> _INSTRUCTION_:
Output every line of the data exactly as it appears.

---*---

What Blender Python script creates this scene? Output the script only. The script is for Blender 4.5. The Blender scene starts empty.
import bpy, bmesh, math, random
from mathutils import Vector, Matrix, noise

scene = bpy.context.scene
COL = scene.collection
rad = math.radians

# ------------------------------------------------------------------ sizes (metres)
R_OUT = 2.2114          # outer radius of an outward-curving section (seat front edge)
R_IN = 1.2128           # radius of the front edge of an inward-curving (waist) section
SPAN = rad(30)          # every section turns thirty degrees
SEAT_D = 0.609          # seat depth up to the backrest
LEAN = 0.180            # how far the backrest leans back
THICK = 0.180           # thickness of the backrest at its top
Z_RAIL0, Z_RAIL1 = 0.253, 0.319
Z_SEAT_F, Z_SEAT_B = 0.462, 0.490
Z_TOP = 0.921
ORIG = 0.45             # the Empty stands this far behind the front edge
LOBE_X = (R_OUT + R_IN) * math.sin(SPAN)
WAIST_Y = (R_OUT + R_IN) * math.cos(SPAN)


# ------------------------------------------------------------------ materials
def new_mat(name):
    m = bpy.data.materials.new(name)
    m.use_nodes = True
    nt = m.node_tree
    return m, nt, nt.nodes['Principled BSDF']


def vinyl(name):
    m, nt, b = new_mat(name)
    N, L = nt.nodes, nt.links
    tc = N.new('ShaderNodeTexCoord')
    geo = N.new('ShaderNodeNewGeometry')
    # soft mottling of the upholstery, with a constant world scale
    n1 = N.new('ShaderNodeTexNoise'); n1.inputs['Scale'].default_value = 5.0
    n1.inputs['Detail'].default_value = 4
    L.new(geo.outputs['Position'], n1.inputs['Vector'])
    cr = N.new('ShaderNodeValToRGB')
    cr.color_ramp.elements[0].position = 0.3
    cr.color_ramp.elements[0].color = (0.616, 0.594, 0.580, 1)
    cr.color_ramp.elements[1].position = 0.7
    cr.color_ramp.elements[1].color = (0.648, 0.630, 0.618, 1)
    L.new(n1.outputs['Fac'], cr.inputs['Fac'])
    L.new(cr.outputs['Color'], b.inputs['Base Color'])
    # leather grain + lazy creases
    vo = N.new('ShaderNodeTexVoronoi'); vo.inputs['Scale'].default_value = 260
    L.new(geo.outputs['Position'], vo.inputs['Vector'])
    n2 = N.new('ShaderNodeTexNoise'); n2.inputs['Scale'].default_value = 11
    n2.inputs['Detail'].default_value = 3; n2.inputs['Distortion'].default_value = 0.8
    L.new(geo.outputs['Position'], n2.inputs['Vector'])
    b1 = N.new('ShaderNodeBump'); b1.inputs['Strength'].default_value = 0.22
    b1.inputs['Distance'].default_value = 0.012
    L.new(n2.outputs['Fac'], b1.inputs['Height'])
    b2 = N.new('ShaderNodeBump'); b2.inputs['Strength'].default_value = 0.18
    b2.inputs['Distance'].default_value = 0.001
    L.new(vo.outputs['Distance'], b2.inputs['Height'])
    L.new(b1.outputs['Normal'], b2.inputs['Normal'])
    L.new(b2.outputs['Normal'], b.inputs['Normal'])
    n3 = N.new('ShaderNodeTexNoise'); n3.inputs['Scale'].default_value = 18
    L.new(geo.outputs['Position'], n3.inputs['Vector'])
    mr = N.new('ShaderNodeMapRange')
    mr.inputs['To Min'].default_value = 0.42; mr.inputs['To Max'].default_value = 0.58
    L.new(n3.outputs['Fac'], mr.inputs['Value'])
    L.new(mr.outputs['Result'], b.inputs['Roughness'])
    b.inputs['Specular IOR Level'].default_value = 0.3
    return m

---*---

> _SOLVED PROBLEM_:
What Blender Python script creates this scene? Output the script only. The script is for Blender 4.5. The Blender scene starts empty.
import bpy, bmesh, math, random
from mathutils import Vector, Matrix, noise

scene = bpy.context.scene
COL = scene.collection
rad = math.radians

# ------------------------------------------------------------------ sizes (metres)
R_OUT = 2.2114          # outer radius of an outward-curving section (seat front edge)
R_IN = 1.2128           # radius of the front edge of an inward-curving (waist) section
SPAN = rad(30)          # every section turns thirty degrees
SEAT_D = 0.609          # seat depth up to the backrest
LEAN = 0.180            # how far the backrest leans back
THICK = 0.180           # thickness of the backrest at its top
Z_RAIL0, Z_RAIL1 = 0.253, 0.319
Z_SEAT_F, Z_SEAT_B = 0.462, 0.490
Z_TOP = 0.921
ORIG = 0.45             # the Empty stands this far behind the front edge
LOBE_X = (R_OUT + R_IN) * math.sin(SPAN)
WAIST_Y = (R_OUT + R_IN) * math.cos(SPAN)


# ------------------------------------------------------------------ materials
def new_mat(name):
    m = bpy.data.materials.new(name)
    m.use_nodes = True
    nt = m.node_tree
    return m, nt, nt.nodes['Principled BSDF']


def vinyl(name):
    m, nt, b = new_mat(name)
    N, L = nt.nodes, nt.links
    tc = N.new('ShaderNodeTexCoord')
    geo = N.new('ShaderNodeNewGeometry')
    # soft mottling of the upholstery, with a constant world scale
    n1 = N.new('ShaderNodeTexNoise'); n1.inputs['Scale'].default_value = 5.0
    n1.inputs['Detail'].default_value = 4
    L.new(geo.outputs['Position'], n1.inputs['Vector'])
    cr = N.new('ShaderNodeValToRGB')
    cr.color_ramp.elements[0].position = 0.3
    cr.color_ramp.elements[0].color = (0.616, 0.594, 0.580, 1)
    cr.color_ramp.elements[1].position = 0.7
    cr.color_ramp.elements[1].color = (0.648, 0.630, 0.618, 1)
    L.new(n1.outputs['Fac'], cr.inputs['Fac'])
    L.new(cr.outputs['Color'], b.inputs['Base Color'])
    # leather grain + lazy creases
    vo = N.new('ShaderNodeTexVoronoi'); vo.inputs['Scale'].default_value = 260
    L.new(geo.outputs['Position'], vo.inputs['Vector'])
    n2 = N.new('ShaderNodeTexNoise'); n2.inputs['Scale'].default_value = 11
    n2.inputs['Detail'].default_value = 3; n2.inputs['Distortion'].default_value = 0.8
    L.new(geo.outputs['Position'], n2.inputs['Vector'])
    b1 = N.new('ShaderNodeBump'); b1.inputs['Strength'].default_value = 0.22
    b1.inputs['Distance'].default_value = 0.012
    L.new(n2.outputs['Fac'], b1.inputs['Height'])
    b2 = N.new('ShaderNodeBump'); b2.inputs['Strength'].default_value = 0.18
    b2.inputs['Distance'].default_value = 0.001
    L.new(vo.outputs['Distance'], b2.inputs['Height'])
    L.new(b1.outputs['Normal'], b2.inputs['Normal'])
    L.new(b2.outputs['Normal'], b.inputs['Normal'])
    n3 = N.new('ShaderNodeTexNoise'); n3.inputs['Scale'].default_value = 18
    L.new(geo.outputs['Position'], n3.inputs['Vector'])
    mr = N.new('ShaderNodeMapRange')
    mr.inputs['To Min'].default_value = 0.42; mr.inputs['To Max'].default_value = 0.58
    L.new(n3.outputs['Fac'], mr.inputs['Value'])
    L.new(mr.outputs['Result'], b.inputs['Roughness'])
    b.inputs['Specular IOR Level'].default_value = 0.3
    return m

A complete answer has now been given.